Short task: Write out every entry exactly as it appears.

(Stored items from a collection)
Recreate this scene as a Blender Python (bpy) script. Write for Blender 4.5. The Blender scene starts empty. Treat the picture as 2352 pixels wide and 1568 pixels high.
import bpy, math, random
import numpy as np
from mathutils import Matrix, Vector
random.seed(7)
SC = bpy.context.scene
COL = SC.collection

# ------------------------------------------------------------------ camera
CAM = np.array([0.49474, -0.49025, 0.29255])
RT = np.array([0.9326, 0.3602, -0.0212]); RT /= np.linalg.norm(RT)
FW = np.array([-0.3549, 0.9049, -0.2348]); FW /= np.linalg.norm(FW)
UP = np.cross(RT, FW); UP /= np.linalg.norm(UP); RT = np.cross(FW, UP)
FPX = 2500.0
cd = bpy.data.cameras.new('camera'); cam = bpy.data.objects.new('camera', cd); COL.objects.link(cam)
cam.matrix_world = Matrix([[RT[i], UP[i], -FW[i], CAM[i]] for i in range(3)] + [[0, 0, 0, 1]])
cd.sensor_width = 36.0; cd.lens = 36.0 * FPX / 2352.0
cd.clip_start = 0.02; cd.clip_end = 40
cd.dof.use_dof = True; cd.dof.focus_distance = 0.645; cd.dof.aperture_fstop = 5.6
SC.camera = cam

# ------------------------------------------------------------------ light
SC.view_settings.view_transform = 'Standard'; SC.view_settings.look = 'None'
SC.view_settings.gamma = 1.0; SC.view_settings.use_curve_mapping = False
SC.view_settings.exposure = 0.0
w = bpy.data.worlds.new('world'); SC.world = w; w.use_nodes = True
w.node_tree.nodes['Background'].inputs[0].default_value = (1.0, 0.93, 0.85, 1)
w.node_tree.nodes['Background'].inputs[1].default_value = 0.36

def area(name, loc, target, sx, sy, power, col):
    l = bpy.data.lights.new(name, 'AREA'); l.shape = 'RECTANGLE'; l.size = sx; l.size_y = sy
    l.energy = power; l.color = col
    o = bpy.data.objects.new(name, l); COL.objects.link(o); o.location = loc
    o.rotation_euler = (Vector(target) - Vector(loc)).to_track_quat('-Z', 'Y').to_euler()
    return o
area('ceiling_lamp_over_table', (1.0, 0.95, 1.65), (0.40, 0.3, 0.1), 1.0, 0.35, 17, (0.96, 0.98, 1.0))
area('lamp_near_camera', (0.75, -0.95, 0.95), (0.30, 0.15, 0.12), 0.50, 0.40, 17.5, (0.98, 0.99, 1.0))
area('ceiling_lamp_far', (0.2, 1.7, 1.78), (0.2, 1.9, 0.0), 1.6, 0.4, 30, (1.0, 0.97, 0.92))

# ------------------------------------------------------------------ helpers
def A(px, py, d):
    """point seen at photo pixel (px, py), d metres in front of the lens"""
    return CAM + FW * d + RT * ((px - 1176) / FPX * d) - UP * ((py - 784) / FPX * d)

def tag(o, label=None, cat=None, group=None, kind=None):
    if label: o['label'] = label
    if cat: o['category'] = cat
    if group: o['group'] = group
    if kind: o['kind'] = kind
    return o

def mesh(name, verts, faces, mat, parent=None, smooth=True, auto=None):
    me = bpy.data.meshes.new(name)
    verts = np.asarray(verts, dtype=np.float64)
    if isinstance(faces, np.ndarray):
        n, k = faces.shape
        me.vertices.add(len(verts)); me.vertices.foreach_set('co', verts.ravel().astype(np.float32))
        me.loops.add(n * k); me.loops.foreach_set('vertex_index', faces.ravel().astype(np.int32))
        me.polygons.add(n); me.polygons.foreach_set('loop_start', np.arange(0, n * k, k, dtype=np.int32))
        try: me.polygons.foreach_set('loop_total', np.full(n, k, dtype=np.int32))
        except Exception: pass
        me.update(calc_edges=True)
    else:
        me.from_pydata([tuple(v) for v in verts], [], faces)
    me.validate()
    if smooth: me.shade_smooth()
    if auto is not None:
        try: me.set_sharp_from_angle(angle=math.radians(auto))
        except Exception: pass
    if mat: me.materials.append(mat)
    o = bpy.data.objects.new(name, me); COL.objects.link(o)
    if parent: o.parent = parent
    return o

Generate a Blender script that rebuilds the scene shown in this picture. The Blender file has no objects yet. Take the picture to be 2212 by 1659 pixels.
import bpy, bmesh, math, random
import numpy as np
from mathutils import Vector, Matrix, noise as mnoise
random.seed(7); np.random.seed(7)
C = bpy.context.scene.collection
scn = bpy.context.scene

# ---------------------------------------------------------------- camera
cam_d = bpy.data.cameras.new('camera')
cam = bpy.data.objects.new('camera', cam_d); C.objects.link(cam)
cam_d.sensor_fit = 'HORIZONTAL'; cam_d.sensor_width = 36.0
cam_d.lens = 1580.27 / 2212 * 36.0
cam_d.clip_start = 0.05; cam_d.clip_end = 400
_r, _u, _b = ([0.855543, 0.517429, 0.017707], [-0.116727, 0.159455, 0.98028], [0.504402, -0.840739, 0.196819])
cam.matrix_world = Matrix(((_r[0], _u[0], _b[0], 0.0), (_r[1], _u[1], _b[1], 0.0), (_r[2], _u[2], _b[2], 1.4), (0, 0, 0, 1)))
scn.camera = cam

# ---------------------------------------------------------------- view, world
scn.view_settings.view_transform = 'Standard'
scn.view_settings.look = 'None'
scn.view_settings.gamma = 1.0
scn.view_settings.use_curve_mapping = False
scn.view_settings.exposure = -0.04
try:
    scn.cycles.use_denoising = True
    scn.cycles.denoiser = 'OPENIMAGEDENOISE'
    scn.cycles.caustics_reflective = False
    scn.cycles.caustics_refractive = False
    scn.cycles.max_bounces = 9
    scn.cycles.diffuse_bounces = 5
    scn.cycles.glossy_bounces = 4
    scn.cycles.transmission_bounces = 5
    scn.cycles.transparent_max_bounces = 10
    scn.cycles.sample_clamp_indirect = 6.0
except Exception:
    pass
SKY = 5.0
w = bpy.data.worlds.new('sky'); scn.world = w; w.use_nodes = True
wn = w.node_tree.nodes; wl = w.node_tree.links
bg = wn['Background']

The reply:
Recreate this scene as a Blender Python (bpy) script. Write for Blender 4.5. The Blender scene starts empty. Treat the picture as 2352 pixels wide and 1568 pixels high.
import bpy, math, random
import numpy as np
from mathutils import Matrix, Vector
random.seed(7)
SC = bpy.context.scene
COL = SC.collection

# ------------------------------------------------------------------ camera
CAM = np.array([0.49474, -0.49025, 0.29255])
RT = np.array([0.9326, 0.3602, -0.0212]); RT /= np.linalg.norm(RT)
FW = np.array([-0.3549, 0.9049, -0.2348]); FW /= np.linalg.norm(FW)
UP = np.cross(RT, FW); UP /= np.linalg.norm(UP); RT = np.cross(FW, UP)
FPX = 2500.0
cd = bpy.data.cameras.new('camera'); cam = bpy.data.objects.new('camera', cd); COL.objects.link(cam)
cam.matrix_world = Matrix([[RT[i], UP[i], -FW[i], CAM[i]] for i in range(3)] + [[0, 0, 0, 1]])
cd.sensor_width = 36.0; cd.lens = 36.0 * FPX / 2352.0
cd.clip_start = 0.02; cd.clip_end = 40
cd.dof.use_dof = True; cd.dof.focus_distance = 0.645; cd.dof.aperture_fstop = 5.6
SC.camera = cam

# ------------------------------------------------------------------ light
SC.view_settings.view_transform = 'Standard'; SC.view_settings.look = 'None'
SC.view_settings.gamma = 1.0; SC.view_settings.use_curve_mapping = False
SC.view_settings.exposure = 0.0
w = bpy.data.worlds.new('world'); SC.world = w; w.use_nodes = True
w.node_tree.nodes['Background'].inputs[0].default_value = (1.0, 0.93, 0.85, 1)
w.node_tree.nodes['Background'].inputs[1].default_value = 0.36

def area(name, loc, target, sx, sy, power, col):
    l = bpy.data.lights.new(name, 'AREA'); l.shape = 'RECTANGLE'; l.size = sx; l.size_y = sy
    l.energy = power; l.color = col
    o = bpy.data.objects.new(name, l); COL.objects.link(o); o.location = loc
    o.rotation_euler = (Vector(target) - Vector(loc)).to_track_quat('-Z', 'Y').to_euler()
    return o
area('ceiling_lamp_over_table', (1.0, 0.95, 1.65), (0.40, 0.3, 0.1), 1.0, 0.35, 17, (0.96, 0.98, 1.0))
area('lamp_near_camera', (0.75, -0.95, 0.95), (0.30, 0.15, 0.12), 0.50, 0.40, 17.5, (0.98, 0.99, 1.0))
area('ceiling_lamp_far', (0.2, 1.7, 1.78), (0.2, 1.9, 0.0), 1.6, 0.4, 30, (1.0, 0.97, 0.92))

# ------------------------------------------------------------------ helpers
def A(px, py, d):
    """point seen at photo pixel (px, py), d metres in front of the lens"""
    return CAM + FW * d + RT * ((px - 1176) / FPX * d) - UP * ((py - 784) / FPX * d)

def tag(o, label=None, cat=None, group=None, kind=None):
    if label: o['label'] = label
    if cat: o['category'] = cat
    if group: o['group'] = group
    if kind: o['kind'] = kind
    return o

def mesh(name, verts, faces, mat, parent=None, smooth=True, auto=None):
    me = bpy.data.meshes.new(name)
    verts = np.asarray(verts, dtype=np.float64)
    if isinstance(faces, np.ndarray):
        n, k = faces.shape
        me.vertices.add(len(verts)); me.vertices.foreach_set('co', verts.ravel().astype(np.float32))
        me.loops.add(n * k); me.loops.foreach_set('vertex_index', faces.ravel().astype(np.int32))
        me.polygons.add(n); me.polygons.foreach_set('loop_start', np.arange(0, n * k, k, dtype=np.int32))
        try: me.polygons.foreach_set('loop_total', np.full(n, k, dtype=np.int32))
        except Exception: pass
        me.update(calc_edges=True)
    else:
        me.from_pydata([tuple(v) for v in verts], [], faces)
    me.validate()
    if smooth: me.shade_smooth()
    if auto is not None:
        try: me.set_sharp_from_angle(angle=math.radians(auto))
        except Exception: pass
    if mat: me.materials.append(mat)
    o = bpy.data.objects.new(name, me); COL.objects.link(o)
    if parent: o.parent = parent
    return o

Generate a Blender script that rebuilds the scene shown in this picture. The Blender file has no objects yet. Take the picture to be 2212 by 1659 pixels.
import bpy, bmesh, math, random
import numpy as np
from mathutils import Vector, Matrix, noise as mnoise
random.seed(7); np.random.seed(7)
C = bpy.context.scene.collection
scn = bpy.context.scene

# ---------------------------------------------------------------- camera
cam_d = bpy.data.cameras.new('camera')
cam = bpy.data.objects.new('camera', cam_d); C.objects.link(cam)
cam_d.sensor_fit = 'HORIZONTAL'; cam_d.sensor_width = 36.0
cam_d.lens = 1580.27 / 2212 * 36.0
cam_d.clip_start = 0.05; cam_d.clip_end = 400
_r, _u, _b = ([0.855543, 0.517429, 0.017707], [-0.116727, 0.159455, 0.98028], [0.504402, -0.840739, 0.196819])
cam.matrix_world = Matrix(((_r[0], _u[0], _b[0], 0.0), (_r[1], _u[1], _b[1], 0.0), (_r[2], _u[2], _b[2], 1.4), (0, 0, 0, 1)))
scn.camera = cam

# ---------------------------------------------------------------- view, world
scn.view_settings.view_transform = 'Standard'
scn.view_settings.look = 'None'
scn.view_settings.gamma = 1.0
scn.view_settings.use_curve_mapping = False
scn.view_settings.exposure = -0.04
try:
    scn.cycles.use_denoising = True
    scn.cycles.denoiser = 'OPENIMAGEDENOISE'
    scn.cycles.caustics_reflective = False
    scn.cycles.caustics_refractive = False
    scn.cycles.max_bounces = 9
    scn.cycles.diffuse_bounces = 5
    scn.cycles.glossy_bounces = 4
    scn.cycles.transmission_bounces = 5
    scn.cycles.transparent_max_bounces = 10
    scn.cycles.sample_clamp_indirect = 6.0
except Exception:
    pass
SKY = 5.0
w = bpy.data.worlds.new('sky'); scn.world = w; w.use_nodes = True
wn = w.node_tree.nodes; wl = w.node_tree.links
bg = wn['Background']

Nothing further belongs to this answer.